Problem to work on: All entries should be output exactly as they stand.

--- begin Data extract ---

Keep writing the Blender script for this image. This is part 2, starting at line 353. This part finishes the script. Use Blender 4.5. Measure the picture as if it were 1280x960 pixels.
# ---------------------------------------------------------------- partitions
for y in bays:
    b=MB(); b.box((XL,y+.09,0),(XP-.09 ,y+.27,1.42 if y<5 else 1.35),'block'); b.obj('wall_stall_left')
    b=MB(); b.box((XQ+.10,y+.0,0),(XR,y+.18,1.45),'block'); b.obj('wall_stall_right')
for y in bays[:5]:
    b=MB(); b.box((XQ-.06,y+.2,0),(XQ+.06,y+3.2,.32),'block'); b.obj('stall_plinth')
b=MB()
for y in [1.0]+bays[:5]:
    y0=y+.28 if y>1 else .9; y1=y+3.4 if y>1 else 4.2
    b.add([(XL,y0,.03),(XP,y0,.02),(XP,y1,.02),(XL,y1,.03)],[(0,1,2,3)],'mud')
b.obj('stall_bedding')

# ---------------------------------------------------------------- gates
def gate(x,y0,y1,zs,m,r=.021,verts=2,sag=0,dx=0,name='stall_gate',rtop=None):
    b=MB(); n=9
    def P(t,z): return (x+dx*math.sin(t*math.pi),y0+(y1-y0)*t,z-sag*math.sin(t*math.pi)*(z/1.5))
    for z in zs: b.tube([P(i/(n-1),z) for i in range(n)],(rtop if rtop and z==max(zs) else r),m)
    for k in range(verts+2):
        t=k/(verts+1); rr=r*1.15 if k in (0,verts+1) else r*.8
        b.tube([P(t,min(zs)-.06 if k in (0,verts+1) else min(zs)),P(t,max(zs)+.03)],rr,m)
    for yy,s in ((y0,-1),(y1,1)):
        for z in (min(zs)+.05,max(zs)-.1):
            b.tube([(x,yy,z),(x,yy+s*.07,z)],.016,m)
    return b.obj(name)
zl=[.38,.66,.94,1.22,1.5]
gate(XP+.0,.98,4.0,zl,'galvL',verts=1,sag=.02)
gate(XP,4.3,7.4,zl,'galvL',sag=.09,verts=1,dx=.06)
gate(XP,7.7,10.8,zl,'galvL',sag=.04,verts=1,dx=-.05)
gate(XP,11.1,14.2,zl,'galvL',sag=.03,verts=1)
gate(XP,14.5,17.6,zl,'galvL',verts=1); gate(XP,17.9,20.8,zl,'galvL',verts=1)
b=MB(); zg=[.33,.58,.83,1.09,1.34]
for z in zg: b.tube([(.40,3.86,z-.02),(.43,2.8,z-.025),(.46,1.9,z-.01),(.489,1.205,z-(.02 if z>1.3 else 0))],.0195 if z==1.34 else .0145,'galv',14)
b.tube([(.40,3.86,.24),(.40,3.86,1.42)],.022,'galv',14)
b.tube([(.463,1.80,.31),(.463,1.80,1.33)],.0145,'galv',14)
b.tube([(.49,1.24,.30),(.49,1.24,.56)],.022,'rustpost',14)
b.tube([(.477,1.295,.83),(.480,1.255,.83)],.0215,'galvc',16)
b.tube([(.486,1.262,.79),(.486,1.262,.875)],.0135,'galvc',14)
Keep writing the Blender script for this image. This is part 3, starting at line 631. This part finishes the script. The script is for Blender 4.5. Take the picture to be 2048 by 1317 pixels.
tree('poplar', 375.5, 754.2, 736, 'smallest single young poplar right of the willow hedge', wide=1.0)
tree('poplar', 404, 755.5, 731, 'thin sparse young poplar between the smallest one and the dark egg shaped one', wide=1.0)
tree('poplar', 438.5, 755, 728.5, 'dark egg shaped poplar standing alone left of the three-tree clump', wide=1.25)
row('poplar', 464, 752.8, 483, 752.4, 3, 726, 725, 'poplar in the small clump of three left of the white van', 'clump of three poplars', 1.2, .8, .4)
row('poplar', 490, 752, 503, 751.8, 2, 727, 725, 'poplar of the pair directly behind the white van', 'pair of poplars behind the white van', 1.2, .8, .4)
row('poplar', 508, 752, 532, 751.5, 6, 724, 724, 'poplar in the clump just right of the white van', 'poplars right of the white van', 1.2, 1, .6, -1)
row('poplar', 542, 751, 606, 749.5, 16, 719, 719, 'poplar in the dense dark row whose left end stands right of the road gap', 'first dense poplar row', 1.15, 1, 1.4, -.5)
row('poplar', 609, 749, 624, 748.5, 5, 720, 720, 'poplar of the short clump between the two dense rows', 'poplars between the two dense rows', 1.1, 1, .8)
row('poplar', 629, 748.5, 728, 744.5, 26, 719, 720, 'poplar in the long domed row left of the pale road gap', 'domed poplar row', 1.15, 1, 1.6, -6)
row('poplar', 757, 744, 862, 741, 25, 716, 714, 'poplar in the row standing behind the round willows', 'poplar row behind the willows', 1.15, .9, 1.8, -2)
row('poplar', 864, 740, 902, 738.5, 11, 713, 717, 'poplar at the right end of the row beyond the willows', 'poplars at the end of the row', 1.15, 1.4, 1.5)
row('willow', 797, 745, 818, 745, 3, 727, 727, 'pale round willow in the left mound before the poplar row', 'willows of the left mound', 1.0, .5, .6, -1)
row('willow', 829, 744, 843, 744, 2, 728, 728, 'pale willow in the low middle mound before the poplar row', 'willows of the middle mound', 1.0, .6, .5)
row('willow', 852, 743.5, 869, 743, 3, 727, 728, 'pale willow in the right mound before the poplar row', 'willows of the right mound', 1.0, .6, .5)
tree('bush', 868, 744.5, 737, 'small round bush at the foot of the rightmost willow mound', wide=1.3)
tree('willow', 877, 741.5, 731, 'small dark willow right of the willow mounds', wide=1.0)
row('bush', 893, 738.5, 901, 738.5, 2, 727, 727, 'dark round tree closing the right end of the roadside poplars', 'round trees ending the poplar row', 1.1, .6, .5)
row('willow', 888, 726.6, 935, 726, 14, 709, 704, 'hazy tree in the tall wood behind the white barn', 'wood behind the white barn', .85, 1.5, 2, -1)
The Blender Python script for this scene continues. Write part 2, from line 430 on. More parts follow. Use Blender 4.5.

--- end Data extract ---

Answer to the problem:
Keep writing the Blender script for this image. This is part 2, starting at line 353. This part finishes the script. Use Blender 4.5. Measure the picture as if it were 1280x960 pixels.
# ---------------------------------------------------------------- partitions
for y in bays:
    b=MB(); b.box((XL,y+.09,0),(XP-.09 ,y+.27,1.42 if y<5 else 1.35),'block'); b.obj('wall_stall_left')
    b=MB(); b.box((XQ+.10,y+.0,0),(XR,y+.18,1.45),'block'); b.obj('wall_stall_right')
for y in bays[:5]:
    b=MB(); b.box((XQ-.06,y+.2,0),(XQ+.06,y+3.2,.32),'block'); b.obj('stall_plinth')
b=MB()
for y in [1.0]+bays[:5]:
    y0=y+.28 if y>1 else .9; y1=y+3.4 if y>1 else 4.2
    b.add([(XL,y0,.03),(XP,y0,.02),(XP,y1,.02),(XL,y1,.03)],[(0,1,2,3)],'mud')
b.obj('stall_bedding')

# ---------------------------------------------------------------- gates
def gate(x,y0,y1,zs,m,r=.021,verts=2,sag=0,dx=0,name='stall_gate',rtop=None):
    b=MB(); n=9
    def P(t,z): return (x+dx*math.sin(t*math.pi),y0+(y1-y0)*t,z-sag*math.sin(t*math.pi)*(z/1.5))
    for z in zs: b.tube([P(i/(n-1),z) for i in range(n)],(rtop if rtop and z==max(zs) else r),m)
    for k in range(verts+2):
        t=k/(verts+1); rr=r*1.15 if k in (0,verts+1) else r*.8
        b.tube([P(t,min(zs)-.06 if k in (0,verts+1) else min(zs)),P(t,max(zs)+.03)],rr,m)
    for yy,s in ((y0,-1),(y1,1)):
        for z in (min(zs)+.05,max(zs)-.1):
            b.tube([(x,yy,z),(x,yy+s*.07,z)],.016,m)
    return b.obj(name)
zl=[.38,.66,.94,1.22,1.5]
gate(XP+.0,.98,4.0,zl,'galvL',verts=1,sag=.02)
gate(XP,4.3,7.4,zl,'galvL',sag=.09,verts=1,dx=.06)
gate(XP,7.7,10.8,zl,'galvL',sag=.04,verts=1,dx=-.05)
gate(XP,11.1,14.2,zl,'galvL',sag=.03,verts=1)
gate(XP,14.5,17.6,zl,'galvL',verts=1); gate(XP,17.9,20.8,zl,'galvL',verts=1)
b=MB(); zg=[.33,.58,.83,1.09,1.34]
for z in zg: b.tube([(.40,3.86,z-.02),(.43,2.8,z-.025),(.46,1.9,z-.01),(.489,1.205,z-(.02 if z>1.3 else 0))],.0195 if z==1.34 else .0145,'galv',14)
b.tube([(.40,3.86,.24),(.40,3.86,1.42)],.022,'galv',14)
b.tube([(.463,1.80,.31),(.463,1.80,1.33)],.0145,'galv',14)
b.tube([(.49,1.24,.30),(.49,1.24,.56)],.022,'rustpost',14)
b.tube([(.477,1.295,.83),(.480,1.255,.83)],.0215,'galvc',16)
b.tube([(.486,1.262,.79),(.486,1.262,.875)],.0135,'galvc',14)
Keep writing the Blender script for this image. This is part 3, starting at line 631. This part finishes the script. The script is for Blender 4.5. Take the picture to be 2048 by 1317 pixels.
tree('poplar', 375.5, 754.2, 736, 'smallest single young poplar right of the willow hedge', wide=1.0)
tree('poplar', 404, 755.5, 731, 'thin sparse young poplar between the smallest one and the dark egg shaped one', wide=1.0)
tree('poplar', 438.5, 755, 728.5, 'dark egg shaped poplar standing alone left of the three-tree clump', wide=1.25)
row('poplar', 464, 752.8, 483, 752.4, 3, 726, 725, 'poplar in the small clump of three left of the white van', 'clump of three poplars', 1.2, .8, .4)
row('poplar', 490, 752, 503, 751.8, 2, 727, 725, 'poplar of the pair directly behind the white van', 'pair of poplars behind the white van', 1.2, .8, .4)
row('poplar', 508, 752, 532, 751.5, 6, 724, 724, 'poplar in the clump just right of the white van', 'poplars right of the white van', 1.2, 1, .6, -1)
row('poplar', 542, 751, 606, 749.5, 16, 719, 719, 'poplar in the dense dark row whose left end stands right of the road gap', 'first dense poplar row', 1.15, 1, 1.4, -.5)
row('poplar', 609, 749, 624, 748.5, 5, 720, 720, 'poplar of the short clump between the two dense rows', 'poplars between the two dense rows', 1.1, 1, .8)
row('poplar', 629, 748.5, 728, 744.5, 26, 719, 720, 'poplar in the long domed row left of the pale road gap', 'domed poplar row', 1.15, 1, 1.6, -6)
row('poplar', 757, 744, 862, 741, 25, 716, 714, 'poplar in the row standing behind the round willows', 'poplar row behind the willows', 1.15, .9, 1.8, -2)
row('poplar', 864, 740, 902, 738.5, 11, 713, 717, 'poplar at the right end of the row beyond the willows', 'poplars at the end of the row', 1.15, 1.4, 1.5)
row('willow', 797, 745, 818, 745, 3, 727, 727, 'pale round willow in the left mound before the poplar row', 'willows of the left mound', 1.0, .5, .6, -1)
row('willow', 829, 744, 843, 744, 2, 728, 728, 'pale willow in the low middle mound before the poplar row', 'willows of the middle mound', 1.0, .6, .5)
row('willow', 852, 743.5, 869, 743, 3, 727, 728, 'pale willow in the right mound before the poplar row', 'willows of the right mound', 1.0, .6, .5)
tree('bush', 868, 744.5, 737, 'small round bush at the foot of the rightmost willow mound', wide=1.3)
tree('willow', 877, 741.5, 731, 'small dark willow right of the willow mounds', wide=1.0)
row('bush', 893, 738.5, 901, 738.5, 2, 727, 727, 'dark round tree closing the right end of the roadside poplars', 'round trees ending the poplar row', 1.1, .6, .5)
row('willow', 888, 726.6, 935, 726, 14, 709, 704, 'hazy tree in the tall wood behind the white barn', 'wood behind the white barn', .85, 1.5, 2, -1)
The Blender Python script for this scene continues. Write part 2, from line 430 on. More parts follow. Use Blender 4.5.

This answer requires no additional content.